Wie sollte es auch anders sein: Denn sie betrieben keine Historiografie, ihre Runenschrift entstand erst, nachdem Roms Imperator Caesar und Geschichtsschreiber Tacitus das Zeitliche gesegnet hatten. Während Caesar die Germanen als propagandistisches Feindbild erfand, um seine Kriegsstrategie besser verkaufen zu können, schilderte Tacitus Germanien als schauerhafte Wildnis, bedeckt von dunklen Wälder und wüsten Sümpfen. Alles Lüge: Das Land war hochgradig kultiviert, die Siedlungen übersichtlich angelegt, Handelswege führten bis nach Skandinavien und zum Schwarzen Meer. Und weil Rom Soldaten brauchte, um das riesige Reich zu erschaffen, dienten germanische Söldner als willige Hilfskräfte: Selbst der legendäre Arminius hatte lange in der römischen Armee gedient, bevor er seine Heimatliebe wiederentdeckte und den Römern eine vernichtende Niederlage beibrachte. Dass er später zum Begründer einer deutschen Nation verklärt wurde, der vom Teutoburger Wald aus sein Schwert gegen den angeblichen Erzfeind Frankreich reckt, ist Ausdruck einer „Blut-und-Boden-Ideologie“, die Arminius vollkommen fremd war: Nichts als ein gefährlicher Mythos.

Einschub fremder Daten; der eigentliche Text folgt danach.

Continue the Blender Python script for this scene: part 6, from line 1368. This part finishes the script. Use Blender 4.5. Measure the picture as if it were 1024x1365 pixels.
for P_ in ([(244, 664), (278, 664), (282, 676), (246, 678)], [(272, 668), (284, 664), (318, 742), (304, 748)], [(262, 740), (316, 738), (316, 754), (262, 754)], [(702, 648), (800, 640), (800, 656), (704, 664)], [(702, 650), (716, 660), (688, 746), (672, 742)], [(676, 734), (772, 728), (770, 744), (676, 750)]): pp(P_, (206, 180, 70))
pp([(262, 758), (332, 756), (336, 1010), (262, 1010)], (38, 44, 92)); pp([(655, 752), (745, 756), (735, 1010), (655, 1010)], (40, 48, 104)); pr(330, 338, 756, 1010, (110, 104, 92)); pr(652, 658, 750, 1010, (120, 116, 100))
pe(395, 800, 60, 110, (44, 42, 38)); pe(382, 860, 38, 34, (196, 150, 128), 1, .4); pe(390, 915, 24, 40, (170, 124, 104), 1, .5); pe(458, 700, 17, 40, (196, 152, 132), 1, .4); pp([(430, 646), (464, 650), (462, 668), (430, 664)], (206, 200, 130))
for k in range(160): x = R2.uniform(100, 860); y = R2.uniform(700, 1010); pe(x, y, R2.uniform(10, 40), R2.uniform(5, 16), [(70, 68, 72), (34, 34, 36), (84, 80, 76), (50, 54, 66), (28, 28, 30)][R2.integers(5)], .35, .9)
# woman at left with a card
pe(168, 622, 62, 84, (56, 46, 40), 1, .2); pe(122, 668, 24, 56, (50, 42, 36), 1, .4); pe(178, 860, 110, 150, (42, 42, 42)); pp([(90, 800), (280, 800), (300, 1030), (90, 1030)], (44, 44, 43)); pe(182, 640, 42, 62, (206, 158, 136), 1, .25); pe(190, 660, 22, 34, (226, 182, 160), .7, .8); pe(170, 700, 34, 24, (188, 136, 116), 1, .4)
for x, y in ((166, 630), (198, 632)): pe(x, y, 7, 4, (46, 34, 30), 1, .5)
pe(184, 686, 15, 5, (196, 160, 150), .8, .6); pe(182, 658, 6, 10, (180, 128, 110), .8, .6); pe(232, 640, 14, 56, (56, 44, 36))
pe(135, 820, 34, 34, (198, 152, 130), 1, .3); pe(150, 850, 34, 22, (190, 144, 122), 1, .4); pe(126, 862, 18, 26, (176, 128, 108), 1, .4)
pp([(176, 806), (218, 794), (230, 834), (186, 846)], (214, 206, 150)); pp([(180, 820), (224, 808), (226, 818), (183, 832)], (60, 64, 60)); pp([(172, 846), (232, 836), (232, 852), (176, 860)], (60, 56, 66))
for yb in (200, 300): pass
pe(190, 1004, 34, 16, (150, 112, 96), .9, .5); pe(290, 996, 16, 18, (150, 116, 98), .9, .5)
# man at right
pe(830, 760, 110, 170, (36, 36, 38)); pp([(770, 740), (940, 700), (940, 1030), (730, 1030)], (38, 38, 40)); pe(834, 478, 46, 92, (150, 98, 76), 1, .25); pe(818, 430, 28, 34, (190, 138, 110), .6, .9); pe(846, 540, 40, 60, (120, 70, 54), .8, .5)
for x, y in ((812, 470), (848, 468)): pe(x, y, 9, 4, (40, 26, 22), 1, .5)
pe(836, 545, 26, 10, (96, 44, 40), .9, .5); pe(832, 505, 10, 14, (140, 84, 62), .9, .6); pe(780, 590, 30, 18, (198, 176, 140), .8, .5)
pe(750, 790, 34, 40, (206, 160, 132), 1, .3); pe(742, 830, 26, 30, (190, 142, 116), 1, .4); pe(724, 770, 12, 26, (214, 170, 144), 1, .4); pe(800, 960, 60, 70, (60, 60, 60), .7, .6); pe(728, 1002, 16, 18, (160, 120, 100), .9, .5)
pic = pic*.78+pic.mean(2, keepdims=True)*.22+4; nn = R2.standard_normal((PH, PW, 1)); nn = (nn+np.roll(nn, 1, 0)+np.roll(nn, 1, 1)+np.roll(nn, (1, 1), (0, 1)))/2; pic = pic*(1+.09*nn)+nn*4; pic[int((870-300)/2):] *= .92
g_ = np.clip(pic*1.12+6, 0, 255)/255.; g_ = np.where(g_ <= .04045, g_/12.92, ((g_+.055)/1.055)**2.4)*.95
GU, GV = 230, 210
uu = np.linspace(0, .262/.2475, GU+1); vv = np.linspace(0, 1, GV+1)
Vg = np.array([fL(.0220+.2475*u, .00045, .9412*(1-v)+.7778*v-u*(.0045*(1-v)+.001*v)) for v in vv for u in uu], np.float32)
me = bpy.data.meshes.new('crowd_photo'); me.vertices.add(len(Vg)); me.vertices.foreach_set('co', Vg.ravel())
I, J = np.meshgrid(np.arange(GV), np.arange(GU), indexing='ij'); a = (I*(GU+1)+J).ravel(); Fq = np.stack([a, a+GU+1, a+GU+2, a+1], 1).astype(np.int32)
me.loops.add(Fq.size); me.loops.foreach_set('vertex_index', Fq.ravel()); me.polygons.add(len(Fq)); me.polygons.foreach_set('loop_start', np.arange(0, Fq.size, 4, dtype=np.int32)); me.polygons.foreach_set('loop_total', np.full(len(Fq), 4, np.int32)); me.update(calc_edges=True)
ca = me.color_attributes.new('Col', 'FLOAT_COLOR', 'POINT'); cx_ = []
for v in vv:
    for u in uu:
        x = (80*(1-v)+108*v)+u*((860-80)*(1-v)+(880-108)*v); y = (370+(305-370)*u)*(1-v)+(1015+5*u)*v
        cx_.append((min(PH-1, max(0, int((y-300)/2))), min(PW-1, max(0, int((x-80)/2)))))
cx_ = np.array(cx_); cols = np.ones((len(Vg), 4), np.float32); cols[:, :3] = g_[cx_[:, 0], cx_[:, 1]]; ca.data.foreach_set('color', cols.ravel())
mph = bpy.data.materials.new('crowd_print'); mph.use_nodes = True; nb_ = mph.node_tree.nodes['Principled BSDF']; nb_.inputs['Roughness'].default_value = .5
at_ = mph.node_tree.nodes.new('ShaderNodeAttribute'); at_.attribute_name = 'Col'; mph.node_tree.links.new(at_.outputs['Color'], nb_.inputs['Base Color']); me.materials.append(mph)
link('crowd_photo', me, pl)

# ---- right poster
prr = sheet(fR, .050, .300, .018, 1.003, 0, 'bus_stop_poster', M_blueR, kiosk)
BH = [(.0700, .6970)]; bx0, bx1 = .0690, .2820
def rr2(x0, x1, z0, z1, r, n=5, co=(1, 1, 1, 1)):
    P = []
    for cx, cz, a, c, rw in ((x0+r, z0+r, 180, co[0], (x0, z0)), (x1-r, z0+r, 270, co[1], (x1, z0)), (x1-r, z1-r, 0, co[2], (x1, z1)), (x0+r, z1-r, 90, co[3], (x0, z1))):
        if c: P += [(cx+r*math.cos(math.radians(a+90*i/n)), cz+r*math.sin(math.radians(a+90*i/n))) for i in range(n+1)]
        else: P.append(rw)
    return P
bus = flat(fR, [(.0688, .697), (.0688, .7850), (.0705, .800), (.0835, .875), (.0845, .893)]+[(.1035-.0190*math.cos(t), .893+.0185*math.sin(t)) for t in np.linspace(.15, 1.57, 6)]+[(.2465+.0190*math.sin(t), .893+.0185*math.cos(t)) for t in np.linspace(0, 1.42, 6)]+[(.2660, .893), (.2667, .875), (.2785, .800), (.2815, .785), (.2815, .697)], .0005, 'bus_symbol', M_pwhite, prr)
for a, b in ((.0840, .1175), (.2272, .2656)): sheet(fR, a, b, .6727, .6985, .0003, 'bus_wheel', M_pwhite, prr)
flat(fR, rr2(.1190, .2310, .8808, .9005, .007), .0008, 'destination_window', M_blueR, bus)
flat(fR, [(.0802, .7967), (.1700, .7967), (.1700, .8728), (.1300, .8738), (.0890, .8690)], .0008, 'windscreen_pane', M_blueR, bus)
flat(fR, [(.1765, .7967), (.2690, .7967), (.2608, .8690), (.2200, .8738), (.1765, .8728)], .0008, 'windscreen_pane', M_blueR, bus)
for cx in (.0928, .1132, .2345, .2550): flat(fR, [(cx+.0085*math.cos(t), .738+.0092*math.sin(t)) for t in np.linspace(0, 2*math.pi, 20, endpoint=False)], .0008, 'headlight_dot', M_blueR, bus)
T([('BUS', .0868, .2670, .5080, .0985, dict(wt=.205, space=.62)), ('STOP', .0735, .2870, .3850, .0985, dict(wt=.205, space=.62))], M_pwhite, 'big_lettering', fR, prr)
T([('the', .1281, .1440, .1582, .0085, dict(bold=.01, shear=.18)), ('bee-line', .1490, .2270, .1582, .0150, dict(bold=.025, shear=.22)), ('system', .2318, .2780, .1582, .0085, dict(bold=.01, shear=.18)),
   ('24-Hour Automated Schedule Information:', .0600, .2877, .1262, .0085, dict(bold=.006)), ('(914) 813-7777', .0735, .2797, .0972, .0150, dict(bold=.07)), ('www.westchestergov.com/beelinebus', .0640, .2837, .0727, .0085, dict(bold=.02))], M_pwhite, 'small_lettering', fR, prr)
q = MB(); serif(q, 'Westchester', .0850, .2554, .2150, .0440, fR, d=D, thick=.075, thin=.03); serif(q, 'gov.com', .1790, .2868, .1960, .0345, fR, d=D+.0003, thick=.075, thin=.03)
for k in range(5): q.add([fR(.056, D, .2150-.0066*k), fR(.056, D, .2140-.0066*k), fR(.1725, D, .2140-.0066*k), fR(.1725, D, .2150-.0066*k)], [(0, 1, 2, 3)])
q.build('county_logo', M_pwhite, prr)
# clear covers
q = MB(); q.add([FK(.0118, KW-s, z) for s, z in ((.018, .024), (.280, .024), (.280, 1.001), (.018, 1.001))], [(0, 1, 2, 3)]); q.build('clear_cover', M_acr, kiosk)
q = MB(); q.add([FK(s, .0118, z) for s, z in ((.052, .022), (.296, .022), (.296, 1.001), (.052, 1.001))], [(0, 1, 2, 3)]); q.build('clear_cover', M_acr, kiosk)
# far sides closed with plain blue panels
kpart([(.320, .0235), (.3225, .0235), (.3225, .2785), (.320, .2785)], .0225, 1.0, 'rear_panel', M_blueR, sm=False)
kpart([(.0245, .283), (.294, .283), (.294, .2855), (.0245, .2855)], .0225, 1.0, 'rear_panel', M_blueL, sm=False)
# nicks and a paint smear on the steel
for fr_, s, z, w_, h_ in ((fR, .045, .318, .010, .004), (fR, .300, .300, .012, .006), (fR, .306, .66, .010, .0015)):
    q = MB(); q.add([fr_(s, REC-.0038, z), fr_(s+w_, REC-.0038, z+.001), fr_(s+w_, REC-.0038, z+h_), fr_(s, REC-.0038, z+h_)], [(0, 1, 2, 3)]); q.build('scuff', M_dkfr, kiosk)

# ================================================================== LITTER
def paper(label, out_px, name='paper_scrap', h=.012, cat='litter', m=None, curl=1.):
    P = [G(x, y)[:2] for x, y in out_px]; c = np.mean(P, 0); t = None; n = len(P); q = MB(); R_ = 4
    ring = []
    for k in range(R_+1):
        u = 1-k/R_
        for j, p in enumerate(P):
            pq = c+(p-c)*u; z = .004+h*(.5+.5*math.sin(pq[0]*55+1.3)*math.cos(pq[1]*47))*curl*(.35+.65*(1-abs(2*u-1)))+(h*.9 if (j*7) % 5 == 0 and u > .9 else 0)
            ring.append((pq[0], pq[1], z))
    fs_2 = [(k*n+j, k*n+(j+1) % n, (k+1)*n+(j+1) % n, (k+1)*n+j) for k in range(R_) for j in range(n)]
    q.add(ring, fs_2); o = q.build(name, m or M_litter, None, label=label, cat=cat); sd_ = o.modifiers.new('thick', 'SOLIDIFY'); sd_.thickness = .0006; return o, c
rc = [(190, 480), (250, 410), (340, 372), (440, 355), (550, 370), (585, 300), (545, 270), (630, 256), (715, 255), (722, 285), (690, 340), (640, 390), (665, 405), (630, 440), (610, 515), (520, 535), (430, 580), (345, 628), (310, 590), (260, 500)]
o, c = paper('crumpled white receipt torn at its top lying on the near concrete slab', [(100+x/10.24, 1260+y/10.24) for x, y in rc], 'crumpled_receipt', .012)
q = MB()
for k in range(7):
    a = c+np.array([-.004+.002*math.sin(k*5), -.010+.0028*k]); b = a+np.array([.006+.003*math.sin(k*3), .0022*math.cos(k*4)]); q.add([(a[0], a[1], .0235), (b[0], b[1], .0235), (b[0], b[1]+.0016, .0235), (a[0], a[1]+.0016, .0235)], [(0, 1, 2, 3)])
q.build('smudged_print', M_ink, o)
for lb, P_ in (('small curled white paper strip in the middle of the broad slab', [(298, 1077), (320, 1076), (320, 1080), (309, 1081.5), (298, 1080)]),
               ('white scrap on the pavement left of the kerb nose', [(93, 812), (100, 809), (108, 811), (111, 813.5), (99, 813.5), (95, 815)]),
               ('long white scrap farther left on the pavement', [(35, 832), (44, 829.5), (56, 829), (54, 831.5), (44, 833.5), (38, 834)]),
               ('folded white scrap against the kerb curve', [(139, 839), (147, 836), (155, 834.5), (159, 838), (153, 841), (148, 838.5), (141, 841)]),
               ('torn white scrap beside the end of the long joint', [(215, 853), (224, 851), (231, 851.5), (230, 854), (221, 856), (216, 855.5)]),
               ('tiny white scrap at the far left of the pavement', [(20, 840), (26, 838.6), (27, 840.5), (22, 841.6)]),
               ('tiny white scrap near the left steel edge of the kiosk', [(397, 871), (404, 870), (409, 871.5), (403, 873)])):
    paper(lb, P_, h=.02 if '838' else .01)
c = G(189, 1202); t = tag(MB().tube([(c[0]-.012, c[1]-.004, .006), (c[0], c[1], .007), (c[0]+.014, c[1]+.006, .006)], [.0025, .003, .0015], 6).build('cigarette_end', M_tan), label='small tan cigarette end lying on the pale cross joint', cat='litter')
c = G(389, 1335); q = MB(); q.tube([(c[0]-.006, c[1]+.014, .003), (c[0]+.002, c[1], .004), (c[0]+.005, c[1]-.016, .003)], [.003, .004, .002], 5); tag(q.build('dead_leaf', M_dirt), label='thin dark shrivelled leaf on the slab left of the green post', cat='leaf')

Vom zweifelhaften Bild der Römer bis zu den ideologischen Verblendungen der Nationalisten reicht eine mit mehreren Hundert Objekten und Relikten, Bildern und Dokumenten reich bestückte Ausstellung auf der Berliner Museumsinsel: „Germanen. Eine archäologische Bestandsaufnahme“ hat zwei Spielorte: In der neu gebauten, die verstreuten Museen über- und unterirdisch miteinander verbindenden James-Simon-Galerie werden Handel und Wandel, Alltag und Arbeit jener Stämme präsentiert, die wir heute als Germanen bezeichnen. Versucht wird, herauszufinden, wie sie organisiert waren, womit sie handelten, woran sie glaubten, gegen wen sie warum kämpften: In Kapiteln wie „Zwischen Selbstversorgung und Spezialistentum“, „Krieg – ein weites Feld“ oder „Rom: Ein nützlicher Gegner“ werden Objekte und Installationen gezeigt: das typische Langhaus, in dem Mensch und Tier zusammenlebten, Kämme, die als wertvolle Rangzeichen fungierten, Werkzeuge, Beutestücke, Abbildungen. Unser entfernter Verwandter wird befragt und umkreist, aber nicht in fertige Schubladen verpackt: Um endgültige Antworten zu geben, ist die Datenlage zu ungesichert, sind die archäologischen Funde zu mehrdeutig.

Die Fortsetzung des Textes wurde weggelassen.